A grubby backroom deal between Labor and the Liberal Party
Senator DI NATALE (Victoria) (13:54): For those people who are following this debate and are not clear about what it involves, it is worth explaining it in a little bit of detail. This bill that is before the parliament is an omnibus bill. For those people who have not heard that term before, if you are listening in, an omnibus bill deals with a whole range of seemingly disconnected acts of parliament, looks to cobble together a whole range of different legislative amendments and puts it in the form of one piece of legislation. What we have got is an omnibus bill that deals with things like supports for people with disabilities, issues around single parents and issues around young people. I think of this bill not as an omnibus but as omni-bulldozer, because it just seems to be a bulldozer through the rights and supports of people with disabilities, single parents and young people.
I want a focus on one issue in particular and that is the issue of the supports provided to people who are seeking to get an education. This is something that the National Party should be most interested in. If you live in a regional or rural community, as I do, getting an education often means packing up, leaving your local community and moving to a big city, finding accommodation and meeting all the expenses associated with accessing an education that is far removed from the place that you live. In fact, it is a really important support for those people in my community. What we are doing is effectively ripping out half a billion dollars—
Senator Ian Macdonald: Where do you live? You live in Weerabi!
Senator DI NATALE: I will take that interjection. The people of the south-west of Victoria would be offended if they were compared with people living in urban community. I live on a 50 acre property in the Otway Range, in a small community of 2,000 residents called Deans Marsh. It is in between Colac and the coastal town of Lorne. It is a rural community. There are people who live in my community who rely on these supports.
Senator Ian Macdonald: You are a Brunswick latte!
The ACTING DEPUTY PRESIDENT (Senator Back): Order on my right. Senator Di Natale will be heard in silence.
Senator DI NATALE: What we are seeing is half a billion being ripped out. The great surprise here is not that the Liberal Party has proposed this change, because after the last budget nothing could surprise me about the cruelty that could be inflicted on the poor, the sick, the elderly and the vulnerable by the coalition. The great tragedy is that we have got the once proud Labor Party—who stood up for the rights of the poor, the sick, the vulnerable and the young—now doing a grubby deal with the Liberal Party in a backroom and ramming these changes through. This was the party who stood up and said, ‘We will stand against this cruel budget and we will fight against Abbott’s changes to education and health care and so on.’ Now they have done a deal with them!
The ACTING DEPUTY PRESIDENT: That is Prime Minister Abbott, Senator Di Natale.
Senator DI NATALE: They have done a grubby deal with the Liberal Party. The Labor Party is the party who attends rallies and who stands up with megaphones saying, ‘We are going to stop this budget.’ Now what we are hearing is that there is a deal done between both parties to ensure that young people no longer have access to supported to get education.
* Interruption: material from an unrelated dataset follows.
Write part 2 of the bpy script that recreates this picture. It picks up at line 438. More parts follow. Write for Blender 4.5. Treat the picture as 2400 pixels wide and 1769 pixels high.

Considered in the context of the broader education changes, where a higher education degree is now out of reach, it represents everything that is rotten with politics. We get the rhetoric and we get the action. The rhetoric and the actions very, very rarely come together.
We have got the rhetoric of this cruel and harsh budget and the Labor Party was standing up against it. Now we have got a backroom deal between the Labor Party and the coalition saying, ‘Let’s just keep this quiet. Let’s remove supports from young people, single parents and people with disabilities. Let’s ensure that those people who need these supports no longer have them.’ Why? I do not know. You have got to ask this question of the Labor Party: ‘Why on earth would you do this at this time, when we are seeing the harshest attack on the Australian community by a coalition government ever witnessed? They are taking on pensioners, people with disabilities, single parents and young people. Why would you capitulate and support these changes? Why would you do it?’ I do not get it. It makes no sense. The only context in which someone can understand it is that there has been a grubby deal struck; that there is more to this. In fact, once again, the Australian community is being sold out in the name of grubby politics.